• [Exercise objective]: Make an exact copy of all the material below, apart from the pictures.
____
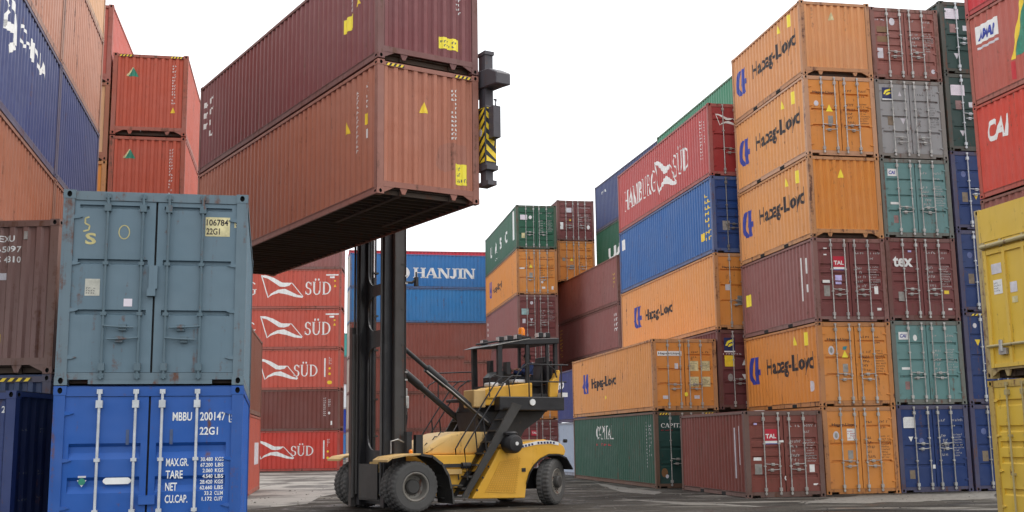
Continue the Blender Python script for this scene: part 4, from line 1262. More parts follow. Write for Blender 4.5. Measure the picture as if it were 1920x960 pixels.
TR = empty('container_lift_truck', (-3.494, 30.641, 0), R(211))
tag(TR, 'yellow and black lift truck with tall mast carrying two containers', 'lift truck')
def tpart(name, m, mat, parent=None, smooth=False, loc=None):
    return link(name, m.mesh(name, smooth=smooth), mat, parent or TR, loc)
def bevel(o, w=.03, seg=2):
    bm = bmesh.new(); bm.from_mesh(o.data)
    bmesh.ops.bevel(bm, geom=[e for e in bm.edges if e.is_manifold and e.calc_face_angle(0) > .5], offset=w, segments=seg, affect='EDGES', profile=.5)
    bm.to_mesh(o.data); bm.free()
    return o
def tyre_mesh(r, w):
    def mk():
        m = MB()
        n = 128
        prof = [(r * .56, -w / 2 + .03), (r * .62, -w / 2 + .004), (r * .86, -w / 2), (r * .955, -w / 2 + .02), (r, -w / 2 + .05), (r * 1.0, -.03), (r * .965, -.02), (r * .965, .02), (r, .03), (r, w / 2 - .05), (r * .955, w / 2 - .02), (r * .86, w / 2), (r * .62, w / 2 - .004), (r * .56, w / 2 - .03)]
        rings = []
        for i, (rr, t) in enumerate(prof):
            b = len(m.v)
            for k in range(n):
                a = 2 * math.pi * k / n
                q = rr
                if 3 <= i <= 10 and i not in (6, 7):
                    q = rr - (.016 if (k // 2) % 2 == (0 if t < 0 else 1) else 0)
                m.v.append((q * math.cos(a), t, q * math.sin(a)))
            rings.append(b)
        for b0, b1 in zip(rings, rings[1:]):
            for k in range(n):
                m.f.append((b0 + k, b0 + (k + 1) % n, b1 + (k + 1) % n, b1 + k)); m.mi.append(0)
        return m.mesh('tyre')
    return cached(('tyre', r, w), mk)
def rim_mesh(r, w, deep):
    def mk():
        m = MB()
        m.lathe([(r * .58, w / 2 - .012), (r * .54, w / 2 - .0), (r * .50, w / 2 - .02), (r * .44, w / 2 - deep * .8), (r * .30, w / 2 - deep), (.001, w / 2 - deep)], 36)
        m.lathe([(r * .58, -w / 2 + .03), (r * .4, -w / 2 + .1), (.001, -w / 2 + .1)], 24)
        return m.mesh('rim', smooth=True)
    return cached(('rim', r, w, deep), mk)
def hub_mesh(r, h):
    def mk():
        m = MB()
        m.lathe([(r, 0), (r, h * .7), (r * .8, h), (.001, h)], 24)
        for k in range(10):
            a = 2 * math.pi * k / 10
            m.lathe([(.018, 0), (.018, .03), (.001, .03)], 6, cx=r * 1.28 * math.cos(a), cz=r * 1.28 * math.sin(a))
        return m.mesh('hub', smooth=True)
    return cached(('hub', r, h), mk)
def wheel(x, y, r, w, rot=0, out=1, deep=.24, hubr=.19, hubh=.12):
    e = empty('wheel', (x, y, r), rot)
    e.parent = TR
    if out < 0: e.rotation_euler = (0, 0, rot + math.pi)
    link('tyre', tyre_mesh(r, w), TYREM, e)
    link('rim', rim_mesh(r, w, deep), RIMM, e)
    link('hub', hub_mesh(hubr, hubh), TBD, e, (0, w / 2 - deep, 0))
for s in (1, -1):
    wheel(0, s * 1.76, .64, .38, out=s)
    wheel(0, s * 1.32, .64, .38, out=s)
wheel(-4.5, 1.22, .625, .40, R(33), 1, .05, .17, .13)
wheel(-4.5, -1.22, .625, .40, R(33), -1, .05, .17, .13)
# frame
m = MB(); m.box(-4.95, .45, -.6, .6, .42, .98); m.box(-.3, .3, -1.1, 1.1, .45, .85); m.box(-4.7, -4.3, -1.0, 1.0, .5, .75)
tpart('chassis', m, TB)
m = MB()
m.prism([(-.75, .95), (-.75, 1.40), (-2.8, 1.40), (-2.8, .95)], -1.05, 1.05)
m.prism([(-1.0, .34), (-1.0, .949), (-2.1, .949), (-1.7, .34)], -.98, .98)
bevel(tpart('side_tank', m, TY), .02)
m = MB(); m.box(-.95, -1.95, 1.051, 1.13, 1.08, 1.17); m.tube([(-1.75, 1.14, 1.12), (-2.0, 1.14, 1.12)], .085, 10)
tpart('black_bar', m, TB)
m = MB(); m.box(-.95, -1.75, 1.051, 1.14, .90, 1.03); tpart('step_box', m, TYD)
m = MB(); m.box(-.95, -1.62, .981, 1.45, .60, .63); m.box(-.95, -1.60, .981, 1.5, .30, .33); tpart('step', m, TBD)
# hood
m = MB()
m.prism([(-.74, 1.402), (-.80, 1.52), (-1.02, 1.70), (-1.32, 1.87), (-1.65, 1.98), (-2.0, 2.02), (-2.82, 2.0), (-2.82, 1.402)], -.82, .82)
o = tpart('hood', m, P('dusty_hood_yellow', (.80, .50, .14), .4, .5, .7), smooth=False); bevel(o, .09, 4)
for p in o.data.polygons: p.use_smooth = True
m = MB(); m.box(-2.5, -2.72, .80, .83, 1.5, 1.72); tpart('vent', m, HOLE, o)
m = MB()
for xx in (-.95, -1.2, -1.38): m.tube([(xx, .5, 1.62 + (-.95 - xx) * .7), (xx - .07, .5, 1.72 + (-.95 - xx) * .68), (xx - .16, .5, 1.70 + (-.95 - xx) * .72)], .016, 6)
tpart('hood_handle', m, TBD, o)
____
• [Finished exercise]:
Continue the Blender Python script for this scene: part 4, from line 1262. More parts follow. Write for Blender 4.5. Measure the picture as if it were 1920x960 pixels.
TR = empty('container_lift_truck', (-3.494, 30.641, 0), R(211))
tag(TR, 'yellow and black lift truck with tall mast carrying two containers', 'lift truck')
def tpart(name, m, mat, parent=None, smooth=False, loc=None):
    return link(name, m.mesh(name, smooth=smooth), mat, parent or TR, loc)
def bevel(o, w=.03, seg=2):
    bm = bmesh.new(); bm.from_mesh(o.data)
    bmesh.ops.bevel(bm, geom=[e for e in bm.edges if e.is_manifold and e.calc_face_angle(0) > .5], offset=w, segments=seg, affect='EDGES', profile=.5)
    bm.to_mesh(o.data); bm.free()
    return o
def tyre_mesh(r, w):
    def mk():
        m = MB()
        n = 128
        prof = [(r * .56, -w / 2 + .03), (r * .62, -w / 2 + .004), (r * .86, -w / 2), (r * .955, -w / 2 + .02), (r, -w / 2 + .05), (r * 1.0, -.03), (r * .965, -.02), (r * .965, .02), (r, .03), (r, w / 2 - .05), (r * .955, w / 2 - .02), (r * .86, w / 2), (r * .62, w / 2 - .004), (r * .56, w / 2 - .03)]
        rings = []
        for i, (rr, t) in enumerate(prof):
            b = len(m.v)
            for k in range(n):
                a = 2 * math.pi * k / n
                q = rr
                if 3 <= i <= 10 and i not in (6, 7):
                    q = rr - (.016 if (k // 2) % 2 == (0 if t < 0 else 1) else 0)
                m.v.append((q * math.cos(a), t, q * math.sin(a)))
            rings.append(b)
        for b0, b1 in zip(rings, rings[1:]):
            for k in range(n):
                m.f.append((b0 + k, b0 + (k + 1) % n, b1 + (k + 1) % n, b1 + k)); m.mi.append(0)
        return m.mesh('tyre')
    return cached(('tyre', r, w), mk)
def rim_mesh(r, w, deep):
    def mk():
        m = MB()
        m.lathe([(r * .58, w / 2 - .012), (r * .54, w / 2 - .0), (r * .50, w / 2 - .02), (r * .44, w / 2 - deep * .8), (r * .30, w / 2 - deep), (.001, w / 2 - deep)], 36)
        m.lathe([(r * .58, -w / 2 + .03), (r * .4, -w / 2 + .1), (.001, -w / 2 + .1)], 24)
        return m.mesh('rim', smooth=True)
    return cached(('rim', r, w, deep), mk)
def hub_mesh(r, h):
    def mk():
        m = MB()
        m.lathe([(r, 0), (r, h * .7), (r * .8, h), (.001, h)], 24)
        for k in range(10):
            a = 2 * math.pi * k / 10
            m.lathe([(.018, 0), (.018, .03), (.001, .03)], 6, cx=r * 1.28 * math.cos(a), cz=r * 1.28 * math.sin(a))
        return m.mesh('hub', smooth=True)
    return cached(('hub', r, h), mk)
def wheel(x, y, r, w, rot=0, out=1, deep=.24, hubr=.19, hubh=.12):
    e = empty('wheel', (x, y, r), rot)
    e.parent = TR
    if out < 0: e.rotation_euler = (0, 0, rot + math.pi)
    link('tyre', tyre_mesh(r, w), TYREM, e)
    link('rim', rim_mesh(r, w, deep), RIMM, e)
    link('hub', hub_mesh(hubr, hubh), TBD, e, (0, w / 2 - deep, 0))
for s in (1, -1):
    wheel(0, s * 1.76, .64, .38, out=s)
    wheel(0, s * 1.32, .64, .38, out=s)
wheel(-4.5, 1.22, .625, .40, R(33), 1, .05, .17, .13)
wheel(-4.5, -1.22, .625, .40, R(33), -1, .05, .17, .13)
# frame
m = MB(); m.box(-4.95, .45, -.6, .6, .42, .98); m.box(-.3, .3, -1.1, 1.1, .45, .85); m.box(-4.7, -4.3, -1.0, 1.0, .5, .75)
tpart('chassis', m, TB)
m = MB()
m.prism([(-.75, .95), (-.75, 1.40), (-2.8, 1.40), (-2.8, .95)], -1.05, 1.05)
m.prism([(-1.0, .34), (-1.0, .949), (-2.1, .949), (-1.7, .34)], -.98, .98)
bevel(tpart('side_tank', m, TY), .02)
m = MB(); m.box(-.95, -1.95, 1.051, 1.13, 1.08, 1.17); m.tube([(-1.75, 1.14, 1.12), (-2.0, 1.14, 1.12)], .085, 10)
tpart('black_bar', m, TB)
m = MB(); m.box(-.95, -1.75, 1.051, 1.14, .90, 1.03); tpart('step_box', m, TYD)
m = MB(); m.box(-.95, -1.62, .981, 1.45, .60, .63); m.box(-.95, -1.60, .981, 1.5, .30, .33); tpart('step', m, TBD)
# hood
m = MB()
m.prism([(-.74, 1.402), (-.80, 1.52), (-1.02, 1.70), (-1.32, 1.87), (-1.65, 1.98), (-2.0, 2.02), (-2.82, 2.0), (-2.82, 1.402)], -.82, .82)
o = tpart('hood', m, P('dusty_hood_yellow', (.80, .50, .14), .4, .5, .7), smooth=False); bevel(o, .09, 4)
for p in o.data.polygons: p.use_smooth = True
m = MB(); m.box(-2.5, -2.72, .80, .83, 1.5, 1.72); tpart('vent', m, HOLE, o)
m = MB()
for xx in (-.95, -1.2, -1.38): m.tube([(xx, .5, 1.62 + (-.95 - xx) * .7), (xx - .07, .5, 1.72 + (-.95 - xx) * .68), (xx - .16, .5, 1.70 + (-.95 - xx) * .72)], .016, 6)
tpart('hood_handle', m, TBD, o)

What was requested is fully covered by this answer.